S'agissant des auteurs de menaces, ils pourront être interdits d'exercer des fonctions "au contact du public", et les délits "relatifs à la provocation et à l'apologie d'actes terroristes" seront intégrés au fichier FJIAIT, dédié aux auteurs d'infractions terroristes. 

Le texte prévoit enfin une série de mesures pour lutter contre la haine en ligne, avec la création par son article 18 d'une nouvelle infraction pénale pour "mise en danger de la vie d'autrui par communication d'informations relatives à sa vie privée ou à son adresse", a indiqué à LCI la source gouvernementale. Une infraction punie de 3 ans de prison et 45.000 euros d'amende, aggravée si la victime est dépositaire de l'autorité publique. Il a été question d'intégrer dans cet article les dispositions concernant les forces de l'ordre, en lieu et place du controversé article 24 de la proposition de loi sur la sécurité globale, mais cette option a été écartée. Sur ce volet, il est également prévu de modifier le code de procédure pénale pour permettre de juger en comparution immédiate des propos haineux sur les réseaux sociaux, en les sortant du régime de la loi de 1881 sur la liberté de la presse. 

Instruction obligatoire à l'école

L'une des mesures les plus controversées concerne le durcissement des règles relatives à l'école à domicile, qui ont conduit, aux yeux de l'exécutif, à déscolariser 4000 à 5000 enfants au profit d'un enseignement fondamentaliste. Le texte prévoit l'instruction à l'école pour tous dès l'âge de 3 ans, n'envisageant l'instruction à domicile que dans des cas très limités, notamment pour raisons de santé, et selon un système de demande dérogatoire. Face à un risque d'inconstitutionnalité brandi par le Conseil d'État, le gouvernement a toutefois prévu d'élargir ces dérogations, sous le contrôle des rectorats. "C'est une disposition de défense des droits de l'enfant", a assuré Jean-Michel Blanquer mercredi. L'école à la maison concerne actuellement près de 62.000 enfants, un chiffre qui a augmenté de 20% depuis 2016, selon le gouvernement. 

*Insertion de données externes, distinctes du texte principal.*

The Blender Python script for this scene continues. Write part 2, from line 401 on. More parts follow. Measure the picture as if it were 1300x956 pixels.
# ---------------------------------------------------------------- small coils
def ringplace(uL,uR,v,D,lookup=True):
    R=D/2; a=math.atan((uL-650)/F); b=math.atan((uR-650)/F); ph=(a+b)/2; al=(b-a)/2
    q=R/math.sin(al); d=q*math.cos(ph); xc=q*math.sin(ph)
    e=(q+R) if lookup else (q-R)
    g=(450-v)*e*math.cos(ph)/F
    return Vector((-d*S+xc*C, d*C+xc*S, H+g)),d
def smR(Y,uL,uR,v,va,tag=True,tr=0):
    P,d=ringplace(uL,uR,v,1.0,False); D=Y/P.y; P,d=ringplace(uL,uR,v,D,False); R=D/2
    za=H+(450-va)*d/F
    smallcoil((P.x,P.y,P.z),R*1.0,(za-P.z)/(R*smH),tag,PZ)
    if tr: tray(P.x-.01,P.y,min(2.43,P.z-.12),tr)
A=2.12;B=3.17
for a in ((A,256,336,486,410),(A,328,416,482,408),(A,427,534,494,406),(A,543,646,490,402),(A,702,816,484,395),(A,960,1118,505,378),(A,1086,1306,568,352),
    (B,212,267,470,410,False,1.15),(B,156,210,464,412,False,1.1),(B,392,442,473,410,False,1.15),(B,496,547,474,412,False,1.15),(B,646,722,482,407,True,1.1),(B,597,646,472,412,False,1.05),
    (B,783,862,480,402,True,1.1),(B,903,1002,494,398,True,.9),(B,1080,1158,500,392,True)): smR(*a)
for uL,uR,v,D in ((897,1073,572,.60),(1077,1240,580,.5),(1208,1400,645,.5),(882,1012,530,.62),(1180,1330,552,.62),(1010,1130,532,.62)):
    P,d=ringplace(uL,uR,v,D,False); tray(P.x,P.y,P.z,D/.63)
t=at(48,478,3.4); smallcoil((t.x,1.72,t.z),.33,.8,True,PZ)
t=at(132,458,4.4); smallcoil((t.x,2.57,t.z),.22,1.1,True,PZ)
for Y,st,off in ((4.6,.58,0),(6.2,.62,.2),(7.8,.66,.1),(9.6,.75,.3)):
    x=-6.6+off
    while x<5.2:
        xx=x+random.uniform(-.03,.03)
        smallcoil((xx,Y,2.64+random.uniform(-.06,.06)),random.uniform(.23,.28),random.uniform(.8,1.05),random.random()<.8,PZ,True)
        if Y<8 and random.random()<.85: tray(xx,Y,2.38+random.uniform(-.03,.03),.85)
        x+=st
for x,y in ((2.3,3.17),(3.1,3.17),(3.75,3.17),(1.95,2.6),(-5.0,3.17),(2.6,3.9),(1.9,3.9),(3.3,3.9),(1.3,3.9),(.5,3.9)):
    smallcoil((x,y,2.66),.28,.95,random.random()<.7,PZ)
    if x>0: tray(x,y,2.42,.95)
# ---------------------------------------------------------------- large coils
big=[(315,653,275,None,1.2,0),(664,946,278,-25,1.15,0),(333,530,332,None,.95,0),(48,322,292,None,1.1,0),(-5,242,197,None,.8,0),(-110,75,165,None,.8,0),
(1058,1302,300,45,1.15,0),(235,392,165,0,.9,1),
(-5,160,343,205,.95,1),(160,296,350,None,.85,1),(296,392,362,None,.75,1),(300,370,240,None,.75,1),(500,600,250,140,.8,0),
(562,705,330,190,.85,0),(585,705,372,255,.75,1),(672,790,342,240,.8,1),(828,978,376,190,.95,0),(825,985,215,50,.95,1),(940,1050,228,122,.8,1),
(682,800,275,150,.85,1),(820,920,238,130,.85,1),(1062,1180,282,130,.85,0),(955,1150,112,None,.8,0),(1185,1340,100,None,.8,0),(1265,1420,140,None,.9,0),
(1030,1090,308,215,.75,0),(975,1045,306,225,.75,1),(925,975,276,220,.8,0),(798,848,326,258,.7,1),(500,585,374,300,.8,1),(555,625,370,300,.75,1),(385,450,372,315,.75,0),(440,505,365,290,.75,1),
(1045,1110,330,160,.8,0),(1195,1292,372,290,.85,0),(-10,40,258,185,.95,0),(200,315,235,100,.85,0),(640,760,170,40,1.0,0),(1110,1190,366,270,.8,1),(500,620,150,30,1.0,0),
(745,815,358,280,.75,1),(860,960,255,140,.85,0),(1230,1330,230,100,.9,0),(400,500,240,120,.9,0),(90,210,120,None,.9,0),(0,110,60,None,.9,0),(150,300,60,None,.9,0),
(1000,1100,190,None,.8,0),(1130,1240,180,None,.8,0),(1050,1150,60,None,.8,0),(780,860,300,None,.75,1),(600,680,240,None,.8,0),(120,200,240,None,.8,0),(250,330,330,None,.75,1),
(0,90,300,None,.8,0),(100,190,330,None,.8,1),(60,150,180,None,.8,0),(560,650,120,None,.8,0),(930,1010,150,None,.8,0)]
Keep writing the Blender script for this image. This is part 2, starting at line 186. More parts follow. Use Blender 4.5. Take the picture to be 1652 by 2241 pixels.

Parmi les mesures relatives à l'éducation figure également le renforcement de l'encadrement des écoles hors contrat, avec un "régime de fermeture administrative" en cas de dérives, sous le contrôle du juge administratif. Ouvrir un établissement privé sans autorisation sera passible d'un an de prison et 15.000 euros d'amende. Ces établissements devront fournir la liste des personnes chargées d'y enseigner - leur casier judiciaire pourra être contrôlé par les autorités -, et pouvoir préciser leurs modalités de financement à tout moment. 

Interdiction du certificat de virginité, contrôle de la polygamie et des mariages forcés

Enfin, le projet de loi interdira formellement aux professionnels de santé d'établir des "certificats attestant de la virginité d'une personne", un délit qui sera passible d'un an de prison et de 15.000 euros d'amende. Plus précisément, il ne sera plus possible d'établir un certificat "sans lien avec des raisons de santé", a précisé mercredi Marlène Schiappa. S'ajoute à cette mesure, contestée dans la profession, un renforcement de la lutte contre la polygamie - interdiction de délivrer un titre de séjour aux étrangers vivant dans cette situation, possibilité de réexaminer les pensions de réversion - et une surveillance accrue d'éventuels mariages forcés, avec la possibilité pour l'officier d'état civil de recevoir les futurs époux séparément et l'obligation pour lui de saisir le procureur de la République en cas de doute.